Johnson saw five pitches in his final at-bat. That is all he did. He never swung. In the current condition of The Rivalry that made him a hero. He walked against Hideki Okajima with the bases loaded in the eighth inning. The tie-breaking run scored.

“He is doing what we anticipated he would do,” Joe Girardi said of Johnson after a 6-4 Yankees triumph. Translation: Get on base.

The Yankees specifically reunited with Johnson because of his keen eye; it is about the only body part that has not been sprained, strained or fractured. He is hitless in five at-bats this season, albeit with three of the outs being hard-hit balls. But he has four walks and a hit by pitch in 10 plate appearances. So he has a .000 batting average and a .500 on-base percentage.

“That’s why we got this guy,” Girardi said. “He is on base all the time.”

They certainly did not get him for his sturdiness or wordiness. Johnson’s career is going to be known for four letters: DL and BB. And Johnson’s at-bats last far longer than his sentences. He expounded on his philosophy with the bases loaded by saying, “swing at strikes.” For Johnson, that is expounding. But he is a savant at being able to decipher balls from strikes.

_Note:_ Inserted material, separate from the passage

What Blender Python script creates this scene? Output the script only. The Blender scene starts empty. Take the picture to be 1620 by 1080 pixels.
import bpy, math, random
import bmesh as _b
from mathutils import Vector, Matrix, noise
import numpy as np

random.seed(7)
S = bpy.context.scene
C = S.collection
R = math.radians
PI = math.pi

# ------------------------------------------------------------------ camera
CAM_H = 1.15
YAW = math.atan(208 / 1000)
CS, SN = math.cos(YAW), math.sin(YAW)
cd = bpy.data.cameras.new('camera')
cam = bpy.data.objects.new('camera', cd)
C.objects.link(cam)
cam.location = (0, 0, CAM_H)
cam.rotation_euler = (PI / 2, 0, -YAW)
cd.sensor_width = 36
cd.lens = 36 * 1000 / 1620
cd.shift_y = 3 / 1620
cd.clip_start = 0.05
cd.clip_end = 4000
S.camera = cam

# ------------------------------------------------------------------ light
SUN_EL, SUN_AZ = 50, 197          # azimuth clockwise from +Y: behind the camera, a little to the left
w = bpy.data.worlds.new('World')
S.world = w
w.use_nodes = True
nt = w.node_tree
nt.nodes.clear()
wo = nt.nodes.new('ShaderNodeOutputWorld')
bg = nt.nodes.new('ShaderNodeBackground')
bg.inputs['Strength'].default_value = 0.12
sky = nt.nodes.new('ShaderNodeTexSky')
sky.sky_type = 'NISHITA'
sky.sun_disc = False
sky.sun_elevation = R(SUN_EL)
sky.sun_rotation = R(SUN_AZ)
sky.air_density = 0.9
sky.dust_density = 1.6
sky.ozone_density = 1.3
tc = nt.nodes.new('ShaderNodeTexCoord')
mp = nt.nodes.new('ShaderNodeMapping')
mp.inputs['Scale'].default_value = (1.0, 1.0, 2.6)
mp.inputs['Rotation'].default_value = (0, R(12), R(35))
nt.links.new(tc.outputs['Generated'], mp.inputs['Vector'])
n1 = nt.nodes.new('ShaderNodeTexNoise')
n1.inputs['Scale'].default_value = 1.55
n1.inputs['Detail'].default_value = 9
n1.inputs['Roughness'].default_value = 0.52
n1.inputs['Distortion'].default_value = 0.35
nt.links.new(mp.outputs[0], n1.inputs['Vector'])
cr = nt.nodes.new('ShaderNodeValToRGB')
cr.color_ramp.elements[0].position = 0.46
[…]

So even though he is followed in the lineup by two of the premier RBI men of the generation — Mark Teixeira and Alex Rodriguez — Johnson poses potentially a more troubling matchup with the bases loaded.

“You can say you are going to expand the strike zone in that situation,” hitting coach Kevin Long said. “But Nick doesn’t expand.”

No, Nick makes you throw strikes. That is what makes him attractive. Once the Yankees decided to turn away from Johnny Damon, they turned to Johnson seeing him as the next best option on the free-agent market to bat second in their lineup. He lacked speed, but he saw all of those pitches and hit lefties, something that disqualified Curtis Granderson from assuming the spot between Derek Jeter and Teixeira.

Johnson is slow, making him a big-time double-play candidate and also a likely base clogger. But the Yanks were willing to have him clog the bases because they figured he would be on the bases so often, which would be a bonanza for Teixeira, A-Rodriguez and Robinson Cano. Only the reigning MVPs — Joe Mauer and Albert Pujols — had a higher on-base percentage than Johnson’s .426 last year. And try like the Yankees may, Mauer and Pujols were not available.

Johnson was. He fit the style the Yankees want to play, the style that now defines the Chinese Water Torture aspect of The Rivalry.

Johnson’s walk gave the Yanks the lead, Cano homered in the ninth, and Alfredo Aceves, Joba Chamberlain and Mariano Rivera delivered strong relief. So there is a rubber match tonight in this season-opening series. The over-under already has been established at 300 pitches, bring some Red Bull.

The Rivalry is now Nick Johnson. Walk don’t run.